== WORK REQUIRED ==
Scan the material for the word "writing", and copy each line where it shows up.

— BEGIN RAW DATA —

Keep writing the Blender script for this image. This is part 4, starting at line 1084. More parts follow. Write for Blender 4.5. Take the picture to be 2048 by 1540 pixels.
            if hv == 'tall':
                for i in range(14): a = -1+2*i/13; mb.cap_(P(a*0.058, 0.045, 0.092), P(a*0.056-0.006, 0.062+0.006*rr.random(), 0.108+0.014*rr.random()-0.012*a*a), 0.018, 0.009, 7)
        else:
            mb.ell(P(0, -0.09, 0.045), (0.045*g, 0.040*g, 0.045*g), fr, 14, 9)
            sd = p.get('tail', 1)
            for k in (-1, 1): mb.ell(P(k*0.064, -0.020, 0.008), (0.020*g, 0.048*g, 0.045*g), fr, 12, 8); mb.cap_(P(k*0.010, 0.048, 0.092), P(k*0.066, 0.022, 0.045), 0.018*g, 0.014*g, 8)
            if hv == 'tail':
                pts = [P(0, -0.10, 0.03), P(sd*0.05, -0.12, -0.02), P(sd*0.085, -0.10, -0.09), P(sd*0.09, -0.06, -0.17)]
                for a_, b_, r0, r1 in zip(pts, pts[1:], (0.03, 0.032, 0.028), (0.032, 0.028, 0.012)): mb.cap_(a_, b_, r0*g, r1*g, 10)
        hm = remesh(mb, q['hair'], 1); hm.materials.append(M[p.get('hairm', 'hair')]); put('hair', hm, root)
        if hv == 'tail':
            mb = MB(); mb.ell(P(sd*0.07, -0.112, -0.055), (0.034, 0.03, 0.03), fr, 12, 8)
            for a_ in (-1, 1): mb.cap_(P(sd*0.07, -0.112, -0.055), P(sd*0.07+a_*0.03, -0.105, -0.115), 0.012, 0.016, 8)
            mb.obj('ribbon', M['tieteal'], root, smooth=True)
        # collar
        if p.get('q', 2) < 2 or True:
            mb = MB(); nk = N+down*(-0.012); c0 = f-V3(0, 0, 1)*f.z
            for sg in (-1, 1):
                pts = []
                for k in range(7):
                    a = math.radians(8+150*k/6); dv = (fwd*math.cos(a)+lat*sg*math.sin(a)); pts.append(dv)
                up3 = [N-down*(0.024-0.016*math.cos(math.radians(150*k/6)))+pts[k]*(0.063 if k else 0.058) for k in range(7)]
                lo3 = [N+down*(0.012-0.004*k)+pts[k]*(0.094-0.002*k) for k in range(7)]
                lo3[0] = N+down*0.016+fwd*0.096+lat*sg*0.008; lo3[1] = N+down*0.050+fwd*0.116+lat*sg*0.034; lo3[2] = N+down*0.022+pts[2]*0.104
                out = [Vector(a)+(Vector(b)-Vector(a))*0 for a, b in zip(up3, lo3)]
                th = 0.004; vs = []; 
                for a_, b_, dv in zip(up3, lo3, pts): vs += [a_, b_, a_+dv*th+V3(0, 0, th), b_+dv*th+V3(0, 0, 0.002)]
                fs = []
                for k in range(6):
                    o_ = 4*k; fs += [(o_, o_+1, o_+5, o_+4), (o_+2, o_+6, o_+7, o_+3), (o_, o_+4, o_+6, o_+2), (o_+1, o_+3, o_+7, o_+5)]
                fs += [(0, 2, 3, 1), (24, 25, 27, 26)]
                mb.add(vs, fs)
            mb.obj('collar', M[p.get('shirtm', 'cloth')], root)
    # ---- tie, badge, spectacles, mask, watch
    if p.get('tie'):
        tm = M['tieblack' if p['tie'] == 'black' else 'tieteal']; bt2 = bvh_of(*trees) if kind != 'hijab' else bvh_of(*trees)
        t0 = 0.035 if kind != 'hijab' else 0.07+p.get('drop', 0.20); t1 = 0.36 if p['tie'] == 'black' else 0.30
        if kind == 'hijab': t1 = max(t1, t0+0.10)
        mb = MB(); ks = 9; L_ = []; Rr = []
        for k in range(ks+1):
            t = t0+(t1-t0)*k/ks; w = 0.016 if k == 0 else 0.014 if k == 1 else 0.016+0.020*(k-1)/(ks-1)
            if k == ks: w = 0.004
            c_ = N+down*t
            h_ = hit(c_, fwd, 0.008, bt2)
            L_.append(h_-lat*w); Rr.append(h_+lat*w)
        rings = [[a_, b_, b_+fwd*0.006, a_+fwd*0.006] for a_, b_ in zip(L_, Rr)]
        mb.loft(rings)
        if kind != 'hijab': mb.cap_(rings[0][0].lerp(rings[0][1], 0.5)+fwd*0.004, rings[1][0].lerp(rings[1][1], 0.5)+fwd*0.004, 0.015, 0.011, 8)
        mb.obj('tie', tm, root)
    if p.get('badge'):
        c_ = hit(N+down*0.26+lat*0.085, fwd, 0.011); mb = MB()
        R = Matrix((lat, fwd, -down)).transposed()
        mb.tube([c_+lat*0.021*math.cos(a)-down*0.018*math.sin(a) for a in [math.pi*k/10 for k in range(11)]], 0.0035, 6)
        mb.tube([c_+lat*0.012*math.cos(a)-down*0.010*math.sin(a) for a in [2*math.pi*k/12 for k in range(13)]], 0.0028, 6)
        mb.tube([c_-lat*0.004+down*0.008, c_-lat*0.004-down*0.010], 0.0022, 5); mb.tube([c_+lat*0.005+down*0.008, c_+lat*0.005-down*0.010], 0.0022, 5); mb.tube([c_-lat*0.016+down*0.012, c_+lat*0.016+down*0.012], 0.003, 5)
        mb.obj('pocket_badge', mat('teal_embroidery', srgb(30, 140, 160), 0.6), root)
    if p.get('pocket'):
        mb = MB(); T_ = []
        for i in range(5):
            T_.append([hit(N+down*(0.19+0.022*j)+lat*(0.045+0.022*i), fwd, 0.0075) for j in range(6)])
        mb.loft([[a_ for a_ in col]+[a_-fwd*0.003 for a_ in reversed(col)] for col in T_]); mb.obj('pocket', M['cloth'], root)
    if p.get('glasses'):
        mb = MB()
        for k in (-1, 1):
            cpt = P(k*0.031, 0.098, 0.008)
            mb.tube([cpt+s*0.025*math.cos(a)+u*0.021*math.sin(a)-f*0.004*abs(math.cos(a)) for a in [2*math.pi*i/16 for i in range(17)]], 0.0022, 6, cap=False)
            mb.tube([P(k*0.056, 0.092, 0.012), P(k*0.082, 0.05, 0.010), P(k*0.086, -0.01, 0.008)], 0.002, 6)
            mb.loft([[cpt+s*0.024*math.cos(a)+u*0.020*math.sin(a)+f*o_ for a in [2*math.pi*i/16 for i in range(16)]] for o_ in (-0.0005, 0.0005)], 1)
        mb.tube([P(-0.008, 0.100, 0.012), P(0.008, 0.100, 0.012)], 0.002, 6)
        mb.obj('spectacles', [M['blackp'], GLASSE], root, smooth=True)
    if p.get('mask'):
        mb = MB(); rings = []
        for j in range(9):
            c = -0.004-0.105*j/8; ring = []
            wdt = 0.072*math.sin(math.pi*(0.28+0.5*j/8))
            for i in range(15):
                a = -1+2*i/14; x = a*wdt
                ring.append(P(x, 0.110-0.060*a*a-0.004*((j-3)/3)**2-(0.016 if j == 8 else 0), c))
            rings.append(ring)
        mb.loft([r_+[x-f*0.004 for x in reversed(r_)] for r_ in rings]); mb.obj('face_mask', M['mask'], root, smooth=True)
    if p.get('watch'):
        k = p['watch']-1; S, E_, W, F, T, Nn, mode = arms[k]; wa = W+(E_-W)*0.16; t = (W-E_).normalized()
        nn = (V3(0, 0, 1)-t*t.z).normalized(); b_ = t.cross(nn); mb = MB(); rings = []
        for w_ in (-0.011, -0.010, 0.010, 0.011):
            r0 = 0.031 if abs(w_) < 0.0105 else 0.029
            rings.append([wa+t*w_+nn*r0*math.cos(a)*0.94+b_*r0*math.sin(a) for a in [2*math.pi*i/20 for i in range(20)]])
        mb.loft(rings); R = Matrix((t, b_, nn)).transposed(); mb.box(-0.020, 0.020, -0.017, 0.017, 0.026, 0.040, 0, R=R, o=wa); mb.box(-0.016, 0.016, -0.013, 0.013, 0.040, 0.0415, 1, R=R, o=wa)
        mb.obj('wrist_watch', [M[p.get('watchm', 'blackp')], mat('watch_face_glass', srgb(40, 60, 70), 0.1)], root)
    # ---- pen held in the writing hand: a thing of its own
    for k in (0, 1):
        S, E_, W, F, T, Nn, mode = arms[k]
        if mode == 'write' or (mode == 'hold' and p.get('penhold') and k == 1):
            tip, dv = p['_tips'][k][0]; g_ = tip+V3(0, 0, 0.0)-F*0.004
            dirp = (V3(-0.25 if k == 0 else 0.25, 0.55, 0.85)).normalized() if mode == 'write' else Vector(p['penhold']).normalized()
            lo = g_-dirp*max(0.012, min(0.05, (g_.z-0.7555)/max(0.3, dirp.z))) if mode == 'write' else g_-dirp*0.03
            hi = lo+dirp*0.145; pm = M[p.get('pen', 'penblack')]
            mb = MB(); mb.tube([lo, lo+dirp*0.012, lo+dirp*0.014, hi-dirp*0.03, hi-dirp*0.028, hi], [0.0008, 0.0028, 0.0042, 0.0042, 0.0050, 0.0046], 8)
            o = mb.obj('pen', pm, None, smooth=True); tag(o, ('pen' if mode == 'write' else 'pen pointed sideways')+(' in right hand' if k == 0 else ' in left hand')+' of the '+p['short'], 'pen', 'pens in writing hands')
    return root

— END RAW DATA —

== EXPECTED OUTPUT ==
Keep writing the Blender script for this image. This is part 4, starting at line 1084. More parts follow. Write for Blender 4.5. Take the picture to be 2048 by 1540 pixels.
    # ---- pen held in the writing hand: a thing of its own
            o = mb.obj('pen', pm, None, smooth=True); tag(o, ('pen' if mode == 'write' else 'pen pointed sideways')+(' in right hand' if k == 0 else ' in left hand')+' of the '+p['short'], 'pen', 'pens in writing hands')